COPENHAGEN: Danish prosecutors denied on Friday that the murder of a young black man in June, which sparked a national debate, was racially motivated.

The body of the 28-year-old man, who according to media reports was the son of a Danish father and a Tanzanian mother, was found on the Danish island of Bornholm, located in the Baltic sea east of Copenhagen, on June 23.

Hours later, police arrested two men in their twenties, one of whom had known far-right sympathies, but prosecutors maintain that race was not a factor. "The crime is the result of a personal relation that went very wrong. It is not racially motivated," prosecutor Bente Pedersen Lund, told AFP.

The victim’s remains were found next to a kiosk in a forest on the picturesque island, home to some 40,000 inhabitants. The two suspects are brothers and knew the victim and have pled guilty to aggravated assault but not murder, according to one of their lawyers.

Following their arrest, they were remanded in custody after a closed hearing.
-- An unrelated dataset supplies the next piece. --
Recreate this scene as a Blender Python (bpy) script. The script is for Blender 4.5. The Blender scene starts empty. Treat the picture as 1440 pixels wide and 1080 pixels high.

According to the indictment, one or both of the assailants had also knelt down on the victim’s neck, prompting comparisons among the public with the death of George Floyd in the USA in May which sparked Black Lives Matter (BLM) demonstrations around the world.

"The older brother... has a swastika tattoo on his leg and sympathies for the white supremacist movement and the victim is black so I understand why people are questioning whether or not this is a racial crime," Asser Gregersen, the younger brother’s lawyer, told AFP.

But Gregersen agrees that it is not a question of a hate crime and says his client does not harbour any racist sympathies. "I understand the speculation, but the public must have confidence in what lawyers and authorities say and not just think that the police are ignoring a racial motive," he said.